Abstract
This paper will examine the manner in which actor Soad Hosny is framed and portrayed on-screen, and – by consequence – off-screen in contemporary Egyptian culture. Specifically, this paper will address a critical phenomenon: the majority of Hosny’s roles, and certainly the ones for which she is better known, are roles where Hosny is ‘framed’ on-screen, as an ‘image’: an entity to be viewed. Hosny, dubbed the ‘Cinderella of the Silver Screen’ by her public, is often portrayed and constructed as an object in her films: an object which is framed and presented as one especially crafted for visual consumption, not just by audiences without the film but – critically – by consuming audiences within the frame, plot and matrix of the film itself.
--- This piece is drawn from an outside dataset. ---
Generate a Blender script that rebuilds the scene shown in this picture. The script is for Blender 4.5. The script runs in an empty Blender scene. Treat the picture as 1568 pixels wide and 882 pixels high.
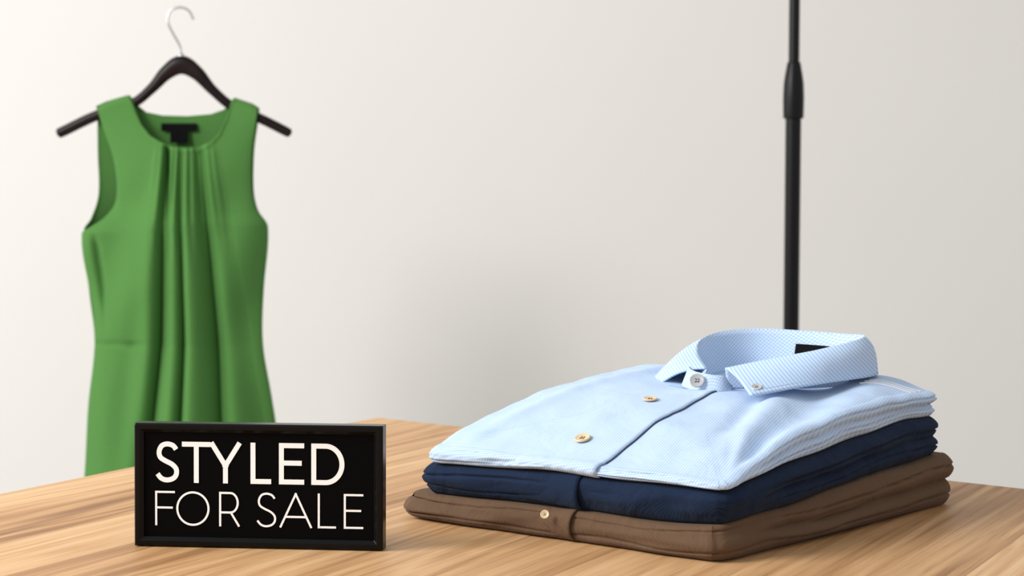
import bpy, math, random
from mathutils import Vector, noise
random.seed(3)
scn = bpy.context.scene
scn.view_settings.view_transform = 'Standard'

# ------------------------------------------------------------------ helpers
def s2l(c):
    return tuple(((x/255)/12.92 if x/255 <= .04045 else ((x/255+.055)/1.055)**2.4) for x in c)+(1,)
def clamp(x, a=0., b=1.): return max(a, min(b, x))
def sst(a, b, x):
    t = clamp((x-a)/(b-a)); return t*t*(3-2*t)
def interp(tab, x):
    if x <= tab[0][0]: return tab[0][1]
    for (x0, y0), (x1, y1) in zip(tab, tab[1:]):
        if x <= x1:
            return y0+(y1-y0)*(x-x0)/(x1-x0)
    return tab[-1][1]
def interps(tab, x):
    n = len(tab)
    if x <= tab[0][0]: return tab[0][1]
    if x >= tab[-1][0]: return tab[-1][1]
    for i in range(n-1):
        if x <= tab[i+1][0]:
            x0, y0 = tab[i]; x1, y1 = tab[i+1]
            h = x1-x0; t = (x-x0)/h
            m0 = (y1-tab[i-1][1])/(x1-tab[i-1][0]) if i > 0 else (y1-y0)/h
            m1 = (tab[i+2][1]-y0)/(tab[i+2][0]-x0) if i+2 < n else (y1-y0)/h
            return ((2*t**3-3*t**2+1)*y0+(t**3-2*t**2+t)*h*m0+(-2*t**3+3*t**2)*y1+(t**3-t**2)*h*m1)
def catmull(pts, n, closed=False):
    pts = [Vector(p) for p in pts]; out = []
    m = len(pts); segs = m if closed else m-1
    for k in range(n):
        t = k/n*segs if closed else k/(n-1)*segs
        i = min(int(t), segs-1); f = t-i
        if closed:
            p0, p1, p2, p3 = pts[(i-1) % m], pts[i], pts[(i+1) % m], pts[(i+2) % m]
        else:
            p1, p2 = pts[i], pts[i+1]
            p0 = pts[i-1] if i > 0 else p1*2-p2
            p3 = pts[i+2] if i+2 < m else p2*2-p1
        out.append(.5*((2*p1)+(p2-p0)*f+(2*p0-5*p1+4*p2-p3)*f*f+(3*p1-p0-3*p2+p3)*f**3))
    return out
def mkobj(name, verts, faces, mat=None, smooth=True, parent=None, loc=None):
    me = bpy.data.meshes.new(name)
    me.from_pydata([tuple(v) for v in verts], [], faces); me.update()
    ob = bpy.data.objects.new(name, me); scn.collection.objects.link(ob)
    if mat: me.materials.append(mat)
    if smooth:
        for p in me.polygons: p.use_smooth = True
    if parent: ob.parent = parent
    if loc: ob.location = loc
    return ob
def grid_faces(nu, nv, closed=False, off=0):
    f = []
    for j in range(nv-1):
        for i in range(nu if closed else nu-1):
            i2 = (i+1) % nu
            f.append((off+j*nu+i, off+j*nu+i2, off+(j+1)*nu+i2, off+(j+1)*nu+i))
    return f
def solid(ob, t, off=0):
    m = ob.modifiers.new('solid', 'SOLIDIFY'); m.thickness = t; m.offset = off; return ob
def bevel(ob, w, seg=3):
    m = ob.modifiers.new('bev', 'BEVEL'); m.width = w; m.segments = seg; m.limit_method = 'ANGLE'; return ob
def box(name, x0, x1, y0, y1, z0, z1, mat, parent=None, bev=0):
    v = [(x, y, z) for z in (z0, z1) for y in (y0, y1) for x in (x0, x1)]
    f = [(0, 2, 3, 1), (4, 5, 7, 6), (0, 1, 5, 4), (2, 6, 7, 3), (0, 4, 6, 2), (1, 3, 7, 5)]
    ob = mkobj(name, v, f, mat, False, parent)
    if bev: bevel(ob, bev)
    return ob
def lathe(name, prof, mat, n=48, parent=None, loc=None):
    v = []; f = []
    for r, z in prof:
        for i in range(n):
            a = 2*math.pi*i/n; v.append((r*math.cos(a), r*math.sin(a), z))
    f = grid_faces(n, len(prof), True)
    f.append(tuple(range(n))[::-1]); f.append(tuple((len(prof)-1)*n+i for i in range(n)))
    ob = mkobj(name, v, f, mat, True, parent, loc)
    m = ob.modifiers.new('es', 'EDGE_SPLIT'); m.split_angle = math.radians(35)
    return ob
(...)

After making a case for the construction of Hosny as on-screen ‘image’, the paper will venture beyond Hosny’s on-screen representations to consider her after-lives (and more specifically, the afterlives of her ‘image’) off-screen. As well as considering the proliferation and circulation of fetishized images of Hosny on items ranging from house-hold wares (coasters, cushions), to wall-art, to contemporary fashion items, the paper will conclude by posing – and attempting to answer – the following question: why is the nation obsessed with Hosny, and more primarily, with Hosny as an image – a visual commodity – up until the present day?
As a theoretical starting point, this paper will be engaging with Richard Dyer’s seminal theories on the construction and commodification of the ‘star’ – particularly, with regards to the construction of the ‘star’ as image. In addition, this paper will draw on theoretical frameworks of studying visual and material culture vis-à-vis gender studies. Specifically, the paper will pay particular attention to the aesthetic and sociopolitical forces at work, in constructing a volatile version of ‘femininity’: a kind of ‘femininity’ which is idolized, sanctioned and sanctified, but only within the confines of an image – whether this image be projected on the silver screen, or transferred unto a coffee-cup. This will, in turn, lead us to consider the negotiation, and transformation, of the social and ideological place of ‘women’ – and women stars and entertainers, in particular – across the decades in which Hosny was active: an issue famously tackled by Hosny herself, through her iconic role in Khali Balak min Zuzu! (Watch out for Zuzu!, 1971).